Other judges nominated by President Trump similarly reflect Trump’s determination to appoint judges like Scalia.Two of Trump’s nominees include former Justice Scalia law clerks: Professor Amy Coney Barrett of Notre Dame University Law School, and Justice Joan Larsen of the Michigan Supreme Court. Another nominee, David Stras of the Minnesota Supreme Court, clerked for Justice Clarence Thomas. Each of these nominees learned from the best that the role of the judge is to interpret the text of the laws and the Constitution, not put their own policy preferences into the law to reach the result they prefer.

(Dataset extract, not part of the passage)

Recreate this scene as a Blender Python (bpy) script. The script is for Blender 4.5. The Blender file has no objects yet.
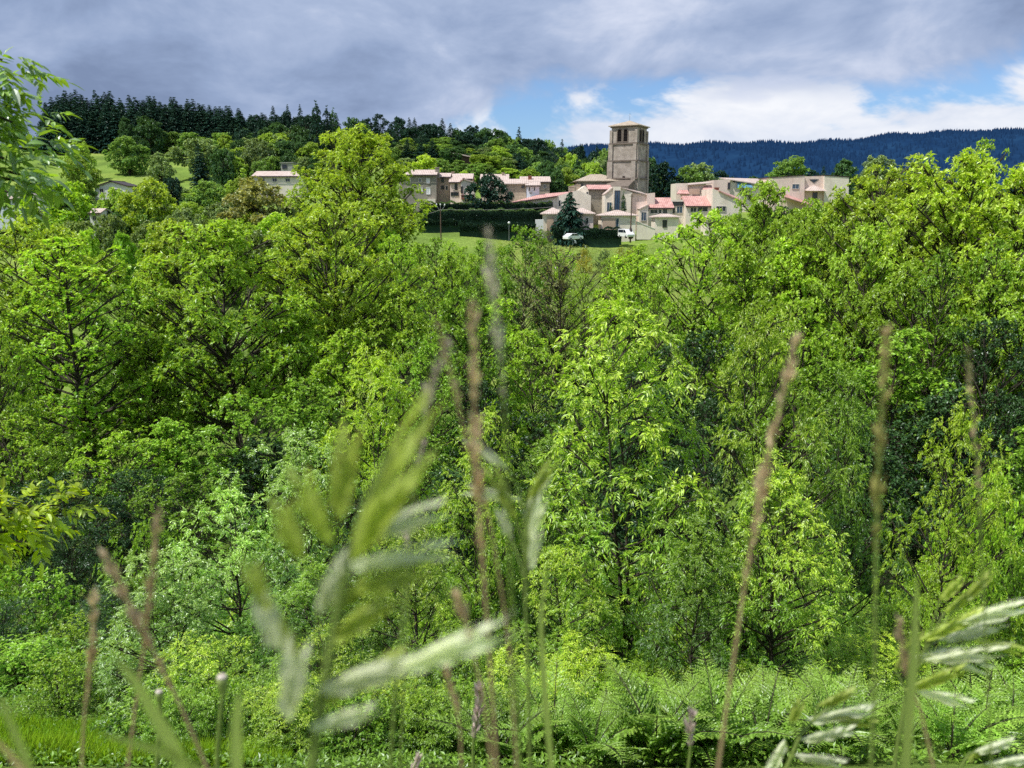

Nominating learned individuals like Professor Barrett, Justice Larsen, and Justice Stras establishes that this Administration recognizes the importance of all the federal courts, not just the Supreme Court. To further make that point, when the White House announced President Trump’s latest slate of nominees, it included on the list Damien M. Schiff as a nominee for the United States Court of Federal Claims. Mr. Schiff, who argued and won a unanimous decision at the Supreme Court in a case known as Sackett v. EPA, works for a legal foundation that does nothing other than litigate for private property rights, liberty, and justice for all.

The President promised to replace Justice Scalia with someone who saw the law in much the same way that Scalia did. But with this latest list of nominees, he has shown that he will give the country a judiciary full of Scalia’s.  If he does nothing else, those who voted for him owe him a debt of gratitude for the respect for the rule of law that these appointments reflect.